CG10246 - Capital Gains Tax: rates of tax – before 6 April 2016

Individuals, personal representatives and trustees

For periods from 23 June 2010 to 5 April 2016

Where chargeable gains accrue to an individual on or after 23 June 2010, those net gains accruing in a year of assessment, after taking account of losses and the annual exempt amount (CG18000c), are charged to Capital Gains Tax at 10 per cent if the gains qualify for Business Asset Disposal Relief (CG63950+). Other gains are charged at 28 per cent or at 18 per cent to the extent that the basic rate limit is not utilised by the individual’s income and by gains qualifying for Business Asset Disposal Relief and Investors Relief.

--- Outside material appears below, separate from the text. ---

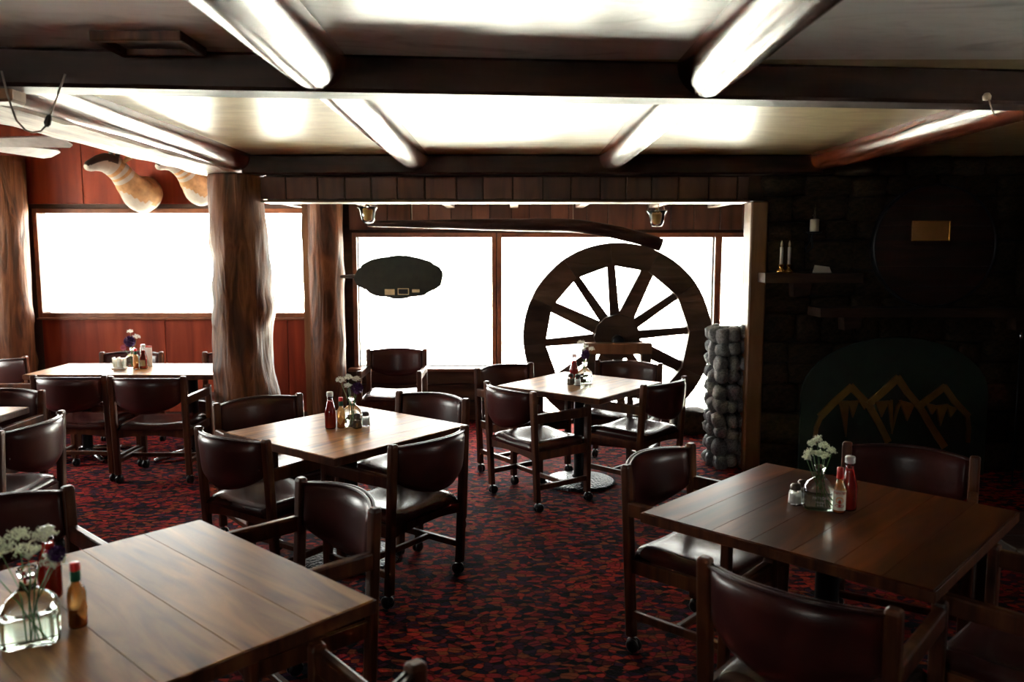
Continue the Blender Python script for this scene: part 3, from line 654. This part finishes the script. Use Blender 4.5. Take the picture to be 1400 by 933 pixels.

Unused Income Tax reliefs and allowances cannot be set against the net gains.

For 2010 - 11 and subsequent years gains accruing to a person in a tax year may be chargeable to Capital Gains Tax at different rates. Thus the tax effect of losses and the annual exempt amount set off against those gains can vary. CG18000 and CG21500+ explain that, subject to any rules which limit the gains from which losses may be deducted, losses and the annual exempt amount may be set against gains in the way that is most beneficial to the individual.

Different rates of tax apply to the different categories of person. More detail is given in the appropriate section of the guidance as follows:

For periods before 23 June 2010

TCGA92/S4 as amended by FA08/S8 - 6 April 2008 to 22 June 2010

Where chargeable gains accrue to an individual in the period from 6 April 2008 to 22 June 2010, those net gains accruing in a year of assessment, after taking account of losses and the annual exempt amount, are charged to Capital Gains Tax at 18 per cent. There is no link to the individual’s income.

TCGA92/S4 and TCGA92/S6 - up to 5 April 2008

Where chargeable gains accrue to an individual up to 5 April 2008, the chargeable amount for a year of assessment, after taking account of losses and the annual exempt amount, is in effect added to income for tax purposes, and charged to tax at the same rates as if it was the top slice of income. Unused Income Tax reliefs and allowances cannot be set against these net gains.